Got a question on the clocking in the Hercules, and I guess microcontrollers in general (still somewhat new to microcontrollers, especially the intricacies). What is the dependency on the the peripheral and system clock and instruction execution? So the CPU executes at up to 330MHz, but when I toggle the a pin on and off (just sit in a while loop and switch the pin voltage high and low, nothing else), I get an output frequency of about 3.4MHz when the peripheral clock is running at 75MHz. This makes sense since this means that it takes about 140ns to switch (a load and store instructions take about 5 cycles each, and at 75MHz that is 133ns, plus another instruction or two in there).

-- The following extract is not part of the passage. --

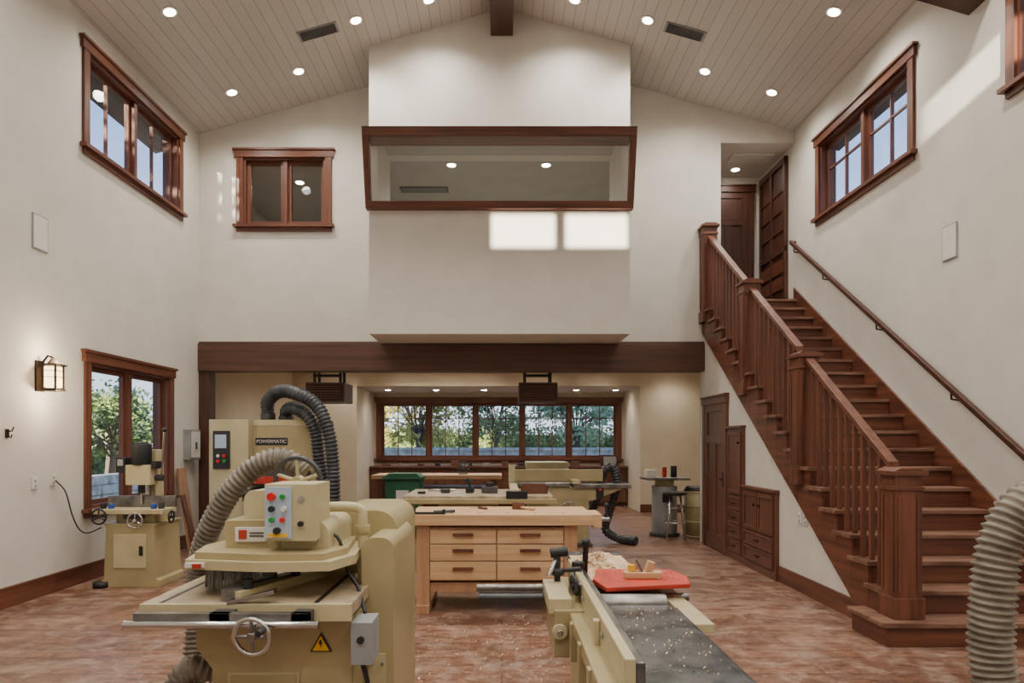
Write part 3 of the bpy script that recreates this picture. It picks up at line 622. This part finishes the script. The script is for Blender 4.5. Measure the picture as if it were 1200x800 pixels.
b.tube(smooth([(-.57,2.8,.93),(-.57,2.8,1.18),(-.58,2.8,1.225),(-.63,2.8,1.235),(-.72,2.8,1.235)],.015),.021,MACHL,16); b.cyl((-.57,2.8,1.0),(-.57,2.8,1.03),.03,MACH); b.cyl((-.57,2.8,1.13),(-.57,2.8,1.16),.03,MACH)
b.tube(smooth([(-.70,2.7,1.15),(-.64,2.68,1.12),(-.60,2.66,1.0),(-.55,2.62,.94),(-.51,2.55,.86)],.02),.007,BLACK,8)
b.box(-.535,-.46,2.42,2.56,.71,.86,LGREY); b.cyl((-.5,2.41,.80),(-.5,2.42,.80),.013,BLACK); b.tube(smooth([(-.5,2.45,.71),(-.48,2.45,.62),(-.5,2.5,.5),(-.56,2.6,.4)],.02),.009,BLACK,8)
b.prism([(-.70,.735),(-.62,.735),(-.66,.805)],'y',2.492,2.5,BLACK); b.prism([(-.691,.740),(-.629,.740),(-.66,.795)],'y',2.489,2.492,YEL)
b.prism([(-.663,.780),(-.668,.765),(-.660,.765),(-.664,.748),(-.652,.770),(-.660,.770),(-.656,.780)],'y',2.487,2.489,BLACK)
b.done(.006)
b=B('machine_dust_hose')
b.hose([(-.90,3.12,1.36),(-.99,3.12,1.42),(-1.10,3.12,1.40),(-1.22,3.12,1.30),(-1.33,3.15,1.14),(-1.41,3.2,.97),(-1.45,3.25,.8),(-1.44,3.2,.5),(-1.38,3.0,.2),(-1.33,2.9,.06)],.047,HOSE,.024,.16)
b.hose([(-1.1,2.62,.62),(-1.17,2.6,.64),(-1.22,2.6,.6),(-1.24,2.6,.5),(-1.24,2.65,.2),(-1.24,2.7,.05)],.045,HOSE,.024,.16)
b.done()
# ---------------------------------------------------------------- foreground jointer
b=B('jointer')
b.box(.37,.68,1.35,2.72,.81,.85,GREYT); b.box(.37,.68,2.86,4.0,.82,.86,GREYT); b.cyl((.37,2.79,.835),(.67,2.79,.835),.045,STEEL)
b.box(.68,.70,1.35,2.72,.80,.842,GREYT); b.box(.37,.68,2.72,2.74,.80,.846,CHROME)
b.prism([(1.45,.81),(3.9,.81),(3.3,.6),(2.1,.6)],'x',.39,.66,MACH)
b.box(.33,.70,2.1,3.3,0.05,.66,MACH); b.box(.30,.73,2.05,3.35,0,.05,DGREY)
b.box(.315,.345,1.75,3.25,.83,.945,MACHL); b.box(.345,.37,1.75,3.25,.86,.935,STEEL); b.box(.26,.33,1.75,3.3,.80,.85,MACH)
for y in (2.0,2.25,2.5,2.75,3.0): b.box(.25,.33,y-.02,y+.02,.70,.84,MACH)
for y in (2.2,2.75): b.box(.295,.315,y-.015,y+.015,.84,.93,MACHL)
for y in (2.12,2.62): b.cyl((.305,y,.90),(.315,y,.90),.012,CHROME,seg=6)
b.box(.20,.36,2.6,3.05,.68,.86,MACH); b.box(.18,.27,2.62,3.0,.84,.90,MACHL); b.cyl((.22,2.6,.78),(.22,2.585,.78),.03,MACHL); b.cyl((.22,2.585,.78),(.22,2.575,.78),.012,CHROME,seg=6)
b.cyl((-.11,2.98,.865),(.28,2.98,.865),.017,STEEL); b.cyl((-.10,2.90,.842),(.28,2.90,.842),.015,DGREY); b.box(-.10,.28,2.99,3.06,.83,.845,STEEL)
b.box(.20,.30,2.84,3.04,.78,.83,DGREY)
b.cyl((.24,2.95,.86),(.24,2.95,1.02),.014,BLACK); b.ball((.24,2.95,.94),.03,BLACK,(1,1,.7)); b.cyl((.21,2.95,1.02),(.285,2.95,1.03),.022,BLACK); b.cyl((.235,2.95,1.0),(.20,2.9,.93),.009,CHROME)
b.cyl((.37,3.05,.9),(.37,3.0,1.06),.013,BLACK); b.ball((.37,3.0,1.06),.02,BLACK); b.cyl((.33,3.0,.98),(.35,2.85,.90),.009,CHROME); b.cyl((.30,2.9,.88),(.36,2.9,.88),.03,CHROME)
b.cyl((.29,2.85,.86),(.29,2.85,.97),.011,CHROME); b.cyl((.25,2.85,.965),(.33,2.83,.975),.01,BLACK); b.cyl((.33,2.95,.88),(.33,2.95,.96),.022,DGREY); b.cyl((.33,2.95,.96),(.33,2.95,.985),.028,BLACK,seg=8)
b.wheel((.29,2.72,.93),(1,.3,.2),.035,.008,BLACK,3); b.cyl((.29,2.72,.93),(.33,2.73,.93),.008,STEEL)
b.tube(smooth([(.45,2.1,.6),(.42,1.95,.68),(.35,1.85,.66),(.3,1.85,.5),(.32,1.9,.2)],.03),.013,BLACK,8)
b.box(.70,.78,2.5,3.1,.80,.835,MACHL); b.cyl((.70,3.0,.82),(.82,3.0,.82),.018,STEEL)
b.done(.004)
b=B('red_cutter_guard'); b.prism([(.43,2.82),(.80,2.9),(.83,3.05),(.80,3.22),(.45,3.24),(.40,3.0)],'z',.8805,.90,RED); b.cyl((.72,3.0,.861),(.72,3.0,.8805),.03,STEEL); b.done(.004)
b=B('hand_plane')
b.prism([(.54,2.99),(.70,2.99),(.71,3.02),(.70,3.05),(.54,3.05)],'z',.901,.93,MAPLE); b.box(.64,.67,3.0,3.04,.93,.975,MAPLE,rot=(.3,'Y')); b.box(.56,.59,3.005,3.035,.93,.96,YEL); b.box(.60,.61,3.0,3.04,.925,.99,STEEL,rot=(-.5,'Y')); b.done(.004)
# shavings
def chips(bm_b,n,fx,size):
    k=bm_b.mi(CHIP)
    for i in range(n):
        x,y,z=fx(); a=random.random()*6.28; s=size*random.uniform(.4,1.3); w=s*random.uniform(.3,.7)
        d=Vector((math.cos(a),math.sin(a),random.uniform(-.2,.3))); e=Vector((-math.sin(a),math.cos(a),0)); c=Vector((x,y,z+.003))
        v=[bm_b.bm.verts.new(c+p) for p in (-d*s-e*w,d*s-e*w,d*s+e*w,-d*s+e*w)]
        v[1].co.z=z+.004+s*random.random()*.6
        v[0].co.z=z+.001; v[3].co.z=z+.001; v[2].co.z=v[1].co.z
        bm_b.bm.faces.new(v).material_index=k
b=B('wood_shavings')
def gx():
    r=random.gauss(0,.5); return (.3+r,3.6+random.gauss(0,.7),0)
chips(b,1300,gx,.005)
chips(b,400,lambda:(random.uniform(-.9,.9),random.uniform(4.6,5.9),0),.006)
chips(b,250,lambda:(-.9+random.gauss(0,.5),4.4+random.gauss(0,.6),0),.006)
b.done()
b=B('shavings_pile'); g=bmesh.ops.create_grid(b.bm,x_segments=24,y_segments=24,size=.5)
for v in g['verts']:
    x,y=v.co.x*.29,v.co.y*.7; h=max(0,.075*math.exp(-(x/.1)**2-(y/.2)**2)-.006+random.uniform(-.004,.004)); v.co=Vector((.525+x,3.5+y,.862+h))
for f_ in b.bm.faces: f_.material_index=b.mi(CHIP)
for i in range(1100):
    x=random.gauss(.5,.06); y=3.5+random.gauss(0,.13)
    if not(.38<x<.67): continue
    z=.862+.065*math.exp(-((x-.5)/.1)**2-((y-3.5)/.18)**2); chips(b,1,lambda:(x,y,z*1+random.random()*.006),.007)
chips(b,160,lambda:(random.uniform(.38,.67),random.uniform(1.9,2.7),.851),.003)
chips(b,120,lambda:(random.uniform(.46,.78),random.uniform(2.95,3.2),.901),.0035)
b.done()
# ---------------------------------------------------------------- right foreground duct
b=B('flexible_dust_duct')
b.hose([(1.98,2.35,0.0),(1.86,2.42,.3),(1.80,2.5,.65),(1.80,2.5,.95),(1.83,2.5,1.14),(1.91,2.5,1.265),(2.02,2.5,1.30),(2.2,2.5,1.28),(2.8,2.6,1.2),(3.6,2.7,1.2),(XR-.02,2.7,1.2)],.07,HOSE,.026,.12,24)
b.done()
# ---------------------------------------------------------------- right alcove items
b=B('spindle_sander'); X,Y=2.62,11.0
b.cyl((X,Y,0),(X,Y,.05),.24,DGREY); b.cyl((X,Y,.05),(X,Y,.8),.20,LGREY,seg=28); b.box(X-.34,X+.34,Y-.3,Y+.3,.9,.94,STEEL); b.cyl((X,Y,.8),(X,Y,.9),.15,MACHL); b.cyl((X,Y,.94),(X,Y,1.1),.035,RED)
b.box(X-.3,X-.15,Y-.1,Y+.1,.94,1.06,WHITE); b.cyl((X+.15,Y,.94),(X+.15,Y,1.12),.05,BLACK); b.box(X-.08,X+.08,Y-.22,Y-.2,.55,.7,BLACK); b.done(.006)
b=B('shop_stool'); X,Y=2.66,10.45
b.cyl((X,Y,.70),(X,Y,.74),.17,BLACK,seg=28); b.cyl((X,Y,.68),(X,Y,.70),.12,STEEL)
for a in range(4):
    t=a*math.pi/2+.6; b.cyl((X+.1*math.cos(t),Y+.1*math.sin(t),.69),(X+.2*math.cos(t),Y+.2*math.sin(t),0),.012,CHROME,seg=8)
b.torus((X,Y,.28),(0,0,1),.165,.009,CHROME); b.torus((X,Y,.5),(0,0,1),.13,.007,CHROME); b.done()
b=B('scrap_drum'); X,Y=3.12,10.85
b.cyl((X,Y,0),(X,Y,.72),.2,MACH,r2=.22,seg=28)
for z in (.02,.25,.5,.72): b.torus((X,Y,z),(0,0,1),.21 if z<.4 else .225,.01,MACHL)
b.cyl((X,Y,.72),(X,Y,.8),.23,BLACK,r2=.18); b.done()
b=B('shop_wall_clock'); b.box(2.35,2.75,16.1,16.3,.941,1.2,WDK['x']); b.box(2.4,2.7,16.09,16.1,.98,1.16,LGREY); b.done(.004)
b=B('counter_tool_set')
for i in range(12):
    x=-2.8+i*.40+random.uniform(-.05,.05); h=random.uniform(.04,.12); b.box(x,x+random.uniform(.08,.2),16.1,16.3,.941,.941+h,random.choice([BLACK,CAB['x'],LGREY,DGREY,WDK['x']]))
b.done(.004)
# ---------------------------------------------------------------- outdoors
GR=mat('outdoor_ground',(190,184,156),(130,136,100),.9,scale=.7)
LEAF=mat('foliage',(150,166,96),(78,104,58),.9,scale=1.5,detail=6)
LEAFP=mat('foliage_pale',(186,200,150),(120,142,100),.9,scale=1.5,detail=6)
LEAFY=mat('foliage_yellow',(226,200,104),(150,150,70),.9,scale=1.5,detail=6)
STONE=mat('stone_wall',(222,218,208),(170,166,156),.9,scale=5,bump=.6)
BARK=mat('bark',(110,96,84),None,.9)
b=B('outdoor_ground'); b.box(-60,60,-40,90,-.35,-.12,GR); b.done()
def tree(name,x,y,h,r,m,n=3200,ls=.1):
    b=B(name); b.cyl((x,y,-.12),(x+.1,y,h*.55),.12,BARK,r2=.07)
    cl=[]
    for i in range(26):
        a=random.random()*6.28; e=random.uniform(-.35,1); rad=r*random.uniform(.45,1)
        c=Vector((x+math.cos(a)*rad*math.cos(e),y+math.sin(a)*rad*math.cos(e),h*.62+h*.42*math.sin(e)))
        cl.append(c); b.tube([(x+.1,y,h*random.uniform(.3,.55)),Vector((x,y,h*.55)).lerp(c,.5)+Vector((0,0,.1)),c],.025,BARK,5)
    k=b.mi(m)
    for i in range(n):
        c=random.choice(cl)+Vector((random.gauss(0,r*.17),random.gauss(0,r*.17),random.gauss(0,r*.14)))
        u=Vector((random.gauss(0,1),random.gauss(0,1),random.gauss(0,1))).normalized(); w=u.orthogonal().normalized(); s=ls*random.uniform(.5,1.3)
        b.bm.faces.new([b.bm.verts.new(c+p) for p in (-u*s,-w*s*.5,u*s,w*s*.5)]).material_index=k
    b.done()
for i,(x,y,h,r,m) in enumerate([(-6,26,4.2,1.9,LEAF),(-3.0,24,3.6,1.4,LEAFY),(-.3,27.5,4.2,1.6,LEAF),(2.6,24.5,3.6,1.5,LEAFP),(5.6,27,4.6,1.8,LEAF),(-10,31,5,2.4,LEAF),(9.8,31,5,2.4,LEAF)]):
    tree('outdoor_tree',x,y,h,r,m,2600)
tree('outdoor_tree',-9.5,-3,7.0,2.6,LEAF,4500,.16); tree('outdoor_tree',11.5,14,7.5,2.4,LEAF,3500,.14); tree('outdoor_tree',-15.5,19,6.0,2.6,LEAFP,4000,.16)  # first tree is unseen, added to dapple sun entering the upper left window
tree('outdoor_shrub',-11.5,15.5,2.4,1.2,LEAFP,2600,.08); tree('outdoor_shrub',-10.6,18.5,2.6,1.3,LEAF,2600,.08); tree('outdoor_shrub',-13,22.5,3.2,1.6,LEAFP,2600,.1); tree('outdoor_shrub',-12.5,12.6,2.2,1.1,LEAF,2000,.08)
def hedge(name,x0,x1,y,h,n,axis='x',m=LEAF):
    b=B(name); k=b.mi(m)
    b.box(x0,x1,y,y+1,-.12,h,m) if axis=='x' else b.box(y-1,y,x0,x1,-.12,h,m)
    for i in range(n):
        u0=random.uniform(x0,x1); c=Vector((u0,y-random.random()*.3,random.uniform(-.1,h+.4))) if axis=='x' else Vector((y+random.random()*.3,u0,random.uniform(-.1,h+.4)))
        u=Vector((random.gauss(0,1),random.gauss(0,1),random.gauss(0,1))).normalized(); w=u.orthogonal().normalized(); s=.15
        b.bm.faces.new([b.bm.verts.new(c+p) for p in (-u*s,-w*s*.5,u*s,w*s*.5)]).material_index=k
    b.done()
hedge('clipped_hedge',-18,18,37,1.9,9000); hedge('clipped_hedge',8,33,-19,3.2,7000,'y')
b=B('garden_stone_wall'); b.box(-14,14,21,21.4,-.12,1.25,STONE) if False else b.box(-8,14,21,21.4,-.12,1.25,STONE); b.box(-8,14,20.95,21.45,1.25,1.33,STONE); b.done()
b=B('side_stone_wall')
for r_ in range(4):
    y=9.0+(r_%2)*.2
    while y<19: 
        L=random.uniform(.35,.7); b.box(-9.4-random.uniform(0,.03),-9.0+random.uniform(-.03,.03),y+.01,y+L-.01,-.12+r_*.22,-.12+r_*.22+.21,STONE); y+=L
b.done(.015)
b=B('sun_blocker'); b.box(-13.5,-12.5,-28,-8,-.12,5.2,STONE); b.done()  # unseen stone slab, added to block low sun at the lower left window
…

So, my question is, when is each clock used? When executing an instruction that needs a peripheral, does the execution clock "switch" (CPU clock is used until something needs to be stored in a peripheral register), effectively lowering the execution speed? I'd imagine that this is the case since there may be dependencies/linearity needed when executing instructions (don't want to start an instruction if the peripheral based instruction needs to finish first).
I've also been wondering, what is the difference between the system clock and the CPU clock? I'm guessing that the CPU clock just runs the CPU instructions (CPU register access, ALU stuff, etc...) and the system clock does data transfers between the different subsystems (memory, cache, bus access, etc...).
Hopefully those questions make sense, I'm still trying to sort it out in my head a bit. Also, if this subject is already in some documentation, just let me know where it is since I haven't seen anything that really describes this stuff.